At the risk of fanning the flames, I'd like to explain a bit about what Snowdog65 is criticizing. Every game has its quirks, to be sure, and a lot of what Snowdog65 is writing about stem from some minor differences between NWN and NWN2.
First of all, the mis-timed running animations are probably due to how NWN2 allows the builder to scale creatures. A creature with its scale set to something below 1.0 will appear smaller, and its strides will cover less ground as the creature moves through its animations, even as the creature itself moves along the terrain at normal speed. Since most of the playable race animations are actually just resized human animations, elves appear slightly out of sync with the ground, and gnomes and halflings more noticibly so. If OEI had more time to obsess over the details back in 2006, maybe they could have rigged up some sort of solution. As it is, though, we get resize creatures on-the-fly in the game, which makes for some interesting variety.
As for the demos and hacks, NWN2 has two powerful tools that NWN doesn't, an override folder and a customizable GUI. The hacks aren't really hacks, they're semi-legitimate ways to insert new content into the stock campaigns. I actually think its quite odd that the community hasn't produced more of these things, especially for the sandbox-styled SoZ. The demos probably belong in a category all their own (my own tactics demo is stuck into the scripting section instead of the module section), but I don't see how their presence is in anyway detrimental to the NWN2 library.

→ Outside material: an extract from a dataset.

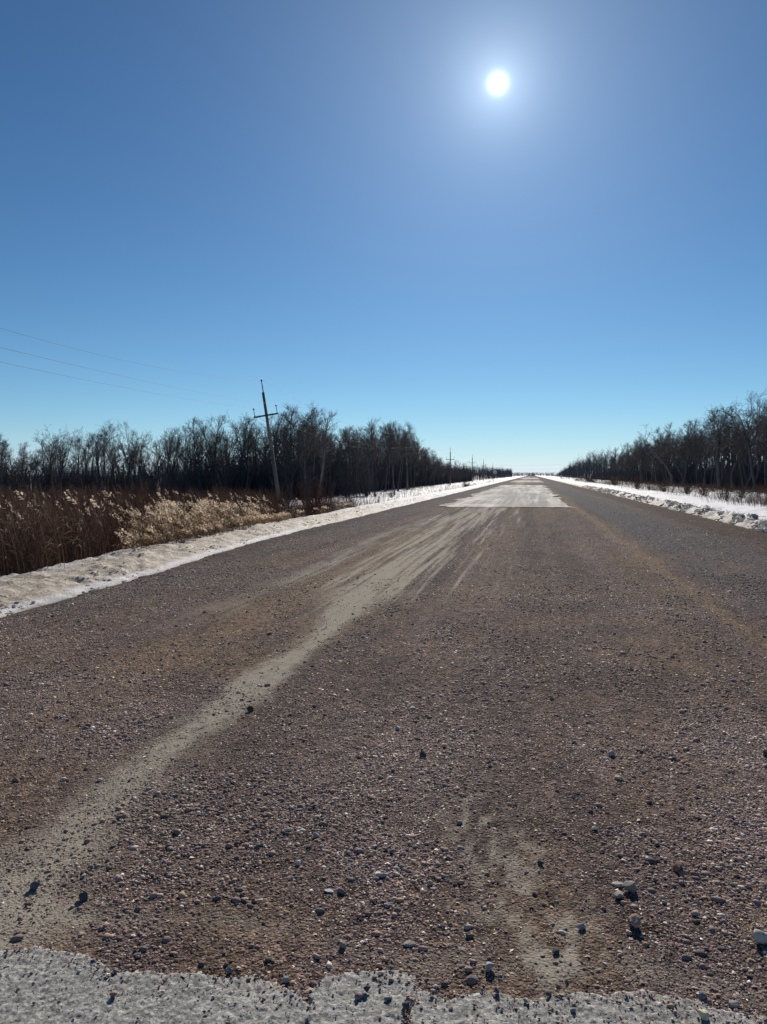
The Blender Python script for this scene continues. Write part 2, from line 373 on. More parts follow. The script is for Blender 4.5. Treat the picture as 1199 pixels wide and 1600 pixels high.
L.new(dm.outputs[2], b.inputs['Base Color']); b.inputs['Roughness'].default_value = .95; b.inputs['Specular IOR Level'].default_value = .05
h1 = nd(nt, 'ShaderNodeMath', operation='MULTIPLY_ADD'); L.new(v2.outputs['Distance'], h1.inputs[0]); h1.inputs[1].default_value = -1.6; L.new(v1.outputs['Distance'], h1.inputs[2])
h2 = nd(nt, 'ShaderNodeMath', operation='SUBTRACT'); L.new(nz.outputs['Fac'], h2.inputs[0]); L.new(v1.outputs['Distance'], h2.inputs[1])
h3 = nd(nt, 'ShaderNodeMath', operation='MULTIPLY_ADD'); L.new(v2.outputs['Distance'], h3.inputs[0]); h3.inputs[1].default_value = -.35; L.new(h2.outputs[0], h3.inputs[2])
bp = nd(nt, 'ShaderNodeBump', Distance=.012); L.new(h3.outputs[0], bp.inputs['Height']); L.new(inv.outputs[0], bp.inputs['Strength']); bp.inputs['Distance'].default_value = .009; L.new(bp.outputs[0], b.inputs['Normal'])
M['gravel'] = m
tag(obj_np('gravel_road', V, [f], M['gravel'], smooth=True, colors={'road_colour': cols, 'road_mix': np.stack([du, oc, gr], -1)}), kind='structure', label='long straight gravel road running to the horizon')

# ---- paved stretches further on
def paved(name, outline, z, seed, label):
    """outline in road coordinates, ragged by noise; dusty frosted asphalt with sun glare painted into its pale tone"""
    x0, x1, y0, y1 = outline
    X = np.arange(x0 - .3, x1 + .3, .06 if y0 < 60 else .12); Y = np.arange(y0 - 1, y1 + 2, .25 if y0 < 60 else .8)
    V, f, gx, gy = grid(X, Y, lambda a, b: z + 0 * a)
    e = np.minimum(np.minimum(gx - x0 + .75 * (fbm(gy * .35, 1, seed, 5, .6) - .5) * 2, x1 - gx + .55 * (fbm(gy * .4, 7, seed + 1, 5, .6) - .5) * 2),
                   np.minimum((gy - y0 - .55 * sst(-1.7, -1.4, gx) + 2.0 * (fbm(gx * 1.3, 2, seed + 2, 5, .6) - .5)) * .6, (y1 - gy) * .3 + .5 * (fbm(gx, 9, seed + 3, 4) - .5)))
    vin = e > 0
    f = f[vin[f].all(1)]
    st = fbm(gx * 2.6, gy * .07, seed + 4, 4); st2 = fbm(gx * 9, gy * .12, seed + 5, 3); pt = fbm(gx * .8, gy * .22, seed + 6, 4)
    fr = np.clip((st - .42) * 4, 0, 1) * .55 + np.clip((pt - .5) * 4, 0, 1) * .5 + .35 * gs(gy - y0 - .6, .8) * (gx > -1.6) + np.clip((st2 - .55) * 5, 0, 1) * .35
    c = lerp(np.array([.12, .118, .115])[None] * np.ones((len(gx), 1)), (.56, .53, .47), np.clip(fr * 1.2, 0, 1))  # pale tone: frost and dust, with low-sun glare painted in
    c = lerp(c, (.22, .17, .13), .35 * np.clip((fbm(gx * 1.1, gy * .1, seed + 8, 3) - .5) * 5, 0, 1))
    c = lerp(c, (.15, .115, .095), np.clip(gs(np.minimum(gy - y0, np.minimum(gx - x0, x1 - gx) * 5), 3.0) * (fbm(gx * 2.2, gy * .5, seed + 9, 4) - .42) * 6, 0, 1) * .9)
    used = np.unique(f); remap = -np.ones(len(V), int); remap[used] = np.arange(len(used))
    me = obj_np(name, V[used], [remap[f]], M['paved'], smooth=True, colors={'road_colour': c[used]})
    tag(me, label=label, kind='structure')
m, nt, b = new_mat('dusty_glare_asphalt'); L = nt.links
atn = nd(nt, 'ShaderNodeAttribute', attribute_name='road_colour'); L.new(atn.outputs['Color'], b.inputs['Base Color'])
b.inputs['Roughness'].default_value = .85; b.inputs['Specular IOR Level'].default_value = .12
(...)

The halting conversations are probably due to the use of lip-flappers, empty sound files that cause NPCs to move their mouths when they talk. Of couse, NWN did just fine without moving mouths, but some folks like to see the jaw-wagging in NWN2, and that demands a sound file attached to the conversation node, with a set delay of a few seconds. Cutscenes in NWN2 aren't the most elegant things in the world, but they are a step up from NWN.
All in all, alot of the kludgyness and roughness of NWN2 comes from just how open the game is, and just how much unpolished possibility is there. It's nigh impossible to get anything to work perfectly in NWN2, but you can kludge up just about anything with a bit of time. While in some ways NWN is the more effecient tool for throwing together cRPG adventures, and other games certainly look better, it's that sense of open possibility that keeps us NWN2 modders stuck here.